• _DATA PROVIDED_
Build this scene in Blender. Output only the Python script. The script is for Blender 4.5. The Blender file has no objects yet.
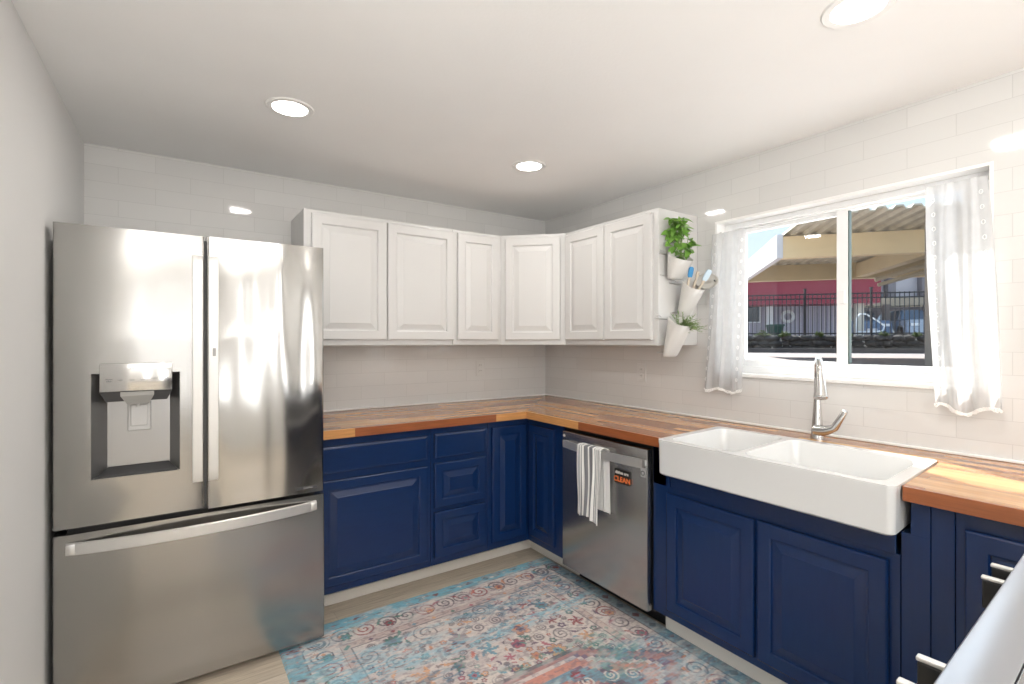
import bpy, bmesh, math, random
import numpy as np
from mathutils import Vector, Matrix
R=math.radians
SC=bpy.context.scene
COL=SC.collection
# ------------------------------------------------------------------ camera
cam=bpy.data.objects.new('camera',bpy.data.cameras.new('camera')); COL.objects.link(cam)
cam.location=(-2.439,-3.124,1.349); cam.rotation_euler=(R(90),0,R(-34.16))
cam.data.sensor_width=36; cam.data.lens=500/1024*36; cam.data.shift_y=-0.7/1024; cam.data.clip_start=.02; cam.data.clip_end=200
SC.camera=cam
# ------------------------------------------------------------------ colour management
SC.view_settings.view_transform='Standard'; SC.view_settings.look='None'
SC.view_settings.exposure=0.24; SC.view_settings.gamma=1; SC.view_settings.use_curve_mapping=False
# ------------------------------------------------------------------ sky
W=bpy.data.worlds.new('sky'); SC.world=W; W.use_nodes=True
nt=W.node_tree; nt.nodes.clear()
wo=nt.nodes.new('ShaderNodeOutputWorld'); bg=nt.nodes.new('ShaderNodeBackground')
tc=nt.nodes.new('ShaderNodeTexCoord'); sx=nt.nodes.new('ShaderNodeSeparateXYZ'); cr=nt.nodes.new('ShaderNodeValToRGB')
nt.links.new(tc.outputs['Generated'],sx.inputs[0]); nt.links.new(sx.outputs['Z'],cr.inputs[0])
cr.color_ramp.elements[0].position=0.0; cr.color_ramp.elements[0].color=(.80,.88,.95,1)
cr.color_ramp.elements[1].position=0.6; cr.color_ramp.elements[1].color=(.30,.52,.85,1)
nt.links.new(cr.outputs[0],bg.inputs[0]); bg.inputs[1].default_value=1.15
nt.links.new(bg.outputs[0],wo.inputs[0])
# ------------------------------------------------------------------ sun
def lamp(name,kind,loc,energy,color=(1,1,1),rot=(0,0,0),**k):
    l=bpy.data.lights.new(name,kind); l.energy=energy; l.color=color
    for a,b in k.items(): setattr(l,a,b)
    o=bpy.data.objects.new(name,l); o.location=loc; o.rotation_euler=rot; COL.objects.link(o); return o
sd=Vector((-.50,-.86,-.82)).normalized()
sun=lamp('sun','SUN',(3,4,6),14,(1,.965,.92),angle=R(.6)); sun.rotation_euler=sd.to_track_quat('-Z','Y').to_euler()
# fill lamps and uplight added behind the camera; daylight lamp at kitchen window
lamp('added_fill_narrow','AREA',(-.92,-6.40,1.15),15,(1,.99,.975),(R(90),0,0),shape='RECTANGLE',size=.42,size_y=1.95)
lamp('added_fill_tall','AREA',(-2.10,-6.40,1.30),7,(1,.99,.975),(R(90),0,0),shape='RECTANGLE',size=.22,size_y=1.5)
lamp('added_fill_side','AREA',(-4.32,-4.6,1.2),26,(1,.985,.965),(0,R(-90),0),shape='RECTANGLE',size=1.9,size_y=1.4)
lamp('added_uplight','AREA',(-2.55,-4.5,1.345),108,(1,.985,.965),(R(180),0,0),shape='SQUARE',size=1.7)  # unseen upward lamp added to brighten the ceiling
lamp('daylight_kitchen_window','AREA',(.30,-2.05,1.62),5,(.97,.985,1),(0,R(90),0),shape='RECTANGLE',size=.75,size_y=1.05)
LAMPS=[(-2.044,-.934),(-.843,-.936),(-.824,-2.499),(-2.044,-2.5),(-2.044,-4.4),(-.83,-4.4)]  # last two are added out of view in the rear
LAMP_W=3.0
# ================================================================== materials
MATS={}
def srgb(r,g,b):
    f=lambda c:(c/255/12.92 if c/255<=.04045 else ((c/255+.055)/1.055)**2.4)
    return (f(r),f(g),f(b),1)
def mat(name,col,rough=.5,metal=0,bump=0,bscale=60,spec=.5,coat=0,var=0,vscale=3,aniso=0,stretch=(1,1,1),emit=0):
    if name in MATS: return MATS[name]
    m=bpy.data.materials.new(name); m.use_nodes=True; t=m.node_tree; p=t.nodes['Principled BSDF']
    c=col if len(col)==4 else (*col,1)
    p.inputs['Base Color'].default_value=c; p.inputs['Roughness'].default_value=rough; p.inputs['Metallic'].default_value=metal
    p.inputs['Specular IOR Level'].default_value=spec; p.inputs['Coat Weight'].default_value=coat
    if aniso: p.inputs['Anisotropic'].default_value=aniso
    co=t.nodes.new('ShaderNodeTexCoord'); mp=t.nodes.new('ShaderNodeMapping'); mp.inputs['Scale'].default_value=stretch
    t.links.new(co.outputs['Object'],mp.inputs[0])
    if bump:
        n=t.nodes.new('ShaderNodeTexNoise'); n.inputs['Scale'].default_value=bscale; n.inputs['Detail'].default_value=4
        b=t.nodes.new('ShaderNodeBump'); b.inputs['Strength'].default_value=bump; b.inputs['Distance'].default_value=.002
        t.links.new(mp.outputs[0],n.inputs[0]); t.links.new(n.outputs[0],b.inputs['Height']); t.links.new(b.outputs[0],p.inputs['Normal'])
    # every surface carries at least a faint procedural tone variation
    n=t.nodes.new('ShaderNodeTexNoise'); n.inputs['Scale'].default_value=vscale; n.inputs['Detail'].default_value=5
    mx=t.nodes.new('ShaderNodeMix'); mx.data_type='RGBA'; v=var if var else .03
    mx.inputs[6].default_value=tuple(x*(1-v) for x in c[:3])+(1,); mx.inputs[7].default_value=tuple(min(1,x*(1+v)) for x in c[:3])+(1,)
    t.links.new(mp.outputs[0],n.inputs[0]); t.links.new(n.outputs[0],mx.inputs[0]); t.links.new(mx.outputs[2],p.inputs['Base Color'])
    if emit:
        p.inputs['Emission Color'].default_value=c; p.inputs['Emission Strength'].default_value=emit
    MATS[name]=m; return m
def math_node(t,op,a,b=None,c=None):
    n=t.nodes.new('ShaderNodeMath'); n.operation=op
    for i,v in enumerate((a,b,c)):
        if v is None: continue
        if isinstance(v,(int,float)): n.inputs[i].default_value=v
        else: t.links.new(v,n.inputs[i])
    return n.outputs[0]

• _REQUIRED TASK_
Give the material again exactly as it is, but keep the pictures out.

• _RESPONSE FOR THIS EXERCISE_
Build this scene in Blender. Output only the Python script. The script is for Blender 4.5. The Blender file has no objects yet.
import bpy, bmesh, math, random
import numpy as np
from mathutils import Vector, Matrix
R=math.radians
SC=bpy.context.scene
COL=SC.collection
# ------------------------------------------------------------------ camera
cam=bpy.data.objects.new('camera',bpy.data.cameras.new('camera')); COL.objects.link(cam)
cam.location=(-2.439,-3.124,1.349); cam.rotation_euler=(R(90),0,R(-34.16))
cam.data.sensor_width=36; cam.data.lens=500/1024*36; cam.data.shift_y=-0.7/1024; cam.data.clip_start=.02; cam.data.clip_end=200
SC.camera=cam
# ------------------------------------------------------------------ colour management
SC.view_settings.view_transform='Standard'; SC.view_settings.look='None'
SC.view_settings.exposure=0.24; SC.view_settings.gamma=1; SC.view_settings.use_curve_mapping=False
# ------------------------------------------------------------------ sky
W=bpy.data.worlds.new('sky'); SC.world=W; W.use_nodes=True
nt=W.node_tree; nt.nodes.clear()
wo=nt.nodes.new('ShaderNodeOutputWorld'); bg=nt.nodes.new('ShaderNodeBackground')
tc=nt.nodes.new('ShaderNodeTexCoord'); sx=nt.nodes.new('ShaderNodeSeparateXYZ'); cr=nt.nodes.new('ShaderNodeValToRGB')
nt.links.new(tc.outputs['Generated'],sx.inputs[0]); nt.links.new(sx.outputs['Z'],cr.inputs[0])
cr.color_ramp.elements[0].position=0.0; cr.color_ramp.elements[0].color=(.80,.88,.95,1)
cr.color_ramp.elements[1].position=0.6; cr.color_ramp.elements[1].color=(.30,.52,.85,1)
nt.links.new(cr.outputs[0],bg.inputs[0]); bg.inputs[1].default_value=1.15
nt.links.new(bg.outputs[0],wo.inputs[0])
# ------------------------------------------------------------------ sun
def lamp(name,kind,loc,energy,color=(1,1,1),rot=(0,0,0),**k):
    l=bpy.data.lights.new(name,kind); l.energy=energy; l.color=color
    for a,b in k.items(): setattr(l,a,b)
    o=bpy.data.objects.new(name,l); o.location=loc; o.rotation_euler=rot; COL.objects.link(o); return o
sd=Vector((-.50,-.86,-.82)).normalized()
sun=lamp('sun','SUN',(3,4,6),14,(1,.965,.92),angle=R(.6)); sun.rotation_euler=sd.to_track_quat('-Z','Y').to_euler()
# fill lamps and uplight added behind the camera; daylight lamp at kitchen window
lamp('added_fill_narrow','AREA',(-.92,-6.40,1.15),15,(1,.99,.975),(R(90),0,0),shape='RECTANGLE',size=.42,size_y=1.95)
lamp('added_fill_tall','AREA',(-2.10,-6.40,1.30),7,(1,.99,.975),(R(90),0,0),shape='RECTANGLE',size=.22,size_y=1.5)
lamp('added_fill_side','AREA',(-4.32,-4.6,1.2),26,(1,.985,.965),(0,R(-90),0),shape='RECTANGLE',size=1.9,size_y=1.4)
lamp('added_uplight','AREA',(-2.55,-4.5,1.345),108,(1,.985,.965),(R(180),0,0),shape='SQUARE',size=1.7)  # unseen upward lamp added to brighten the ceiling
lamp('daylight_kitchen_window','AREA',(.30,-2.05,1.62),5,(.97,.985,1),(0,R(90),0),shape='RECTANGLE',size=.75,size_y=1.05)
LAMPS=[(-2.044,-.934),(-.843,-.936),(-.824,-2.499),(-2.044,-2.5),(-2.044,-4.4),(-.83,-4.4)]  # last two are added out of view in the rear
LAMP_W=3.0
# ================================================================== materials
MATS={}
def srgb(r,g,b):
    f=lambda c:(c/255/12.92 if c/255<=.04045 else ((c/255+.055)/1.055)**2.4)
    return (f(r),f(g),f(b),1)
def mat(name,col,rough=.5,metal=0,bump=0,bscale=60,spec=.5,coat=0,var=0,vscale=3,aniso=0,stretch=(1,1,1),emit=0):
    if name in MATS: return MATS[name]
    m=bpy.data.materials.new(name); m.use_nodes=True; t=m.node_tree; p=t.nodes['Principled BSDF']
    c=col if len(col)==4 else (*col,1)
    p.inputs['Base Color'].default_value=c; p.inputs['Roughness'].default_value=rough; p.inputs['Metallic'].default_value=metal
    p.inputs['Specular IOR Level'].default_value=spec; p.inputs['Coat Weight'].default_value=coat
    if aniso: p.inputs['Anisotropic'].default_value=aniso
    co=t.nodes.new('ShaderNodeTexCoord'); mp=t.nodes.new('ShaderNodeMapping'); mp.inputs['Scale'].default_value=stretch
    t.links.new(co.outputs['Object'],mp.inputs[0])
    if bump:
        n=t.nodes.new('ShaderNodeTexNoise'); n.inputs['Scale'].default_value=bscale; n.inputs['Detail'].default_value=4
        b=t.nodes.new('ShaderNodeBump'); b.inputs['Strength'].default_value=bump; b.inputs['Distance'].default_value=.002
        t.links.new(mp.outputs[0],n.inputs[0]); t.links.new(n.outputs[0],b.inputs['Height']); t.links.new(b.outputs[0],p.inputs['Normal'])
    # every surface carries at least a faint procedural tone variation
    n=t.nodes.new('ShaderNodeTexNoise'); n.inputs['Scale'].default_value=vscale; n.inputs['Detail'].default_value=5
    mx=t.nodes.new('ShaderNodeMix'); mx.data_type='RGBA'; v=var if var else .03
    mx.inputs[6].default_value=tuple(x*(1-v) for x in c[:3])+(1,); mx.inputs[7].default_value=tuple(min(1,x*(1+v)) for x in c[:3])+(1,)
    t.links.new(mp.outputs[0],n.inputs[0]); t.links.new(n.outputs[0],mx.inputs[0]); t.links.new(mx.outputs[2],p.inputs['Base Color'])
    if emit:
        p.inputs['Emission Color'].default_value=c; p.inputs['Emission Strength'].default_value=emit
    MATS[name]=m; return m
def math_node(t,op,a,b=None,c=None):
    n=t.nodes.new('ShaderNodeMath'); n.operation=op
    for i,v in enumerate((a,b,c)):
        if v is None: continue
        if isinstance(v,(int,float)): n.inputs[i].default_value=v
        else: t.links.new(v,n.inputs[i])
    return n.outputs[0]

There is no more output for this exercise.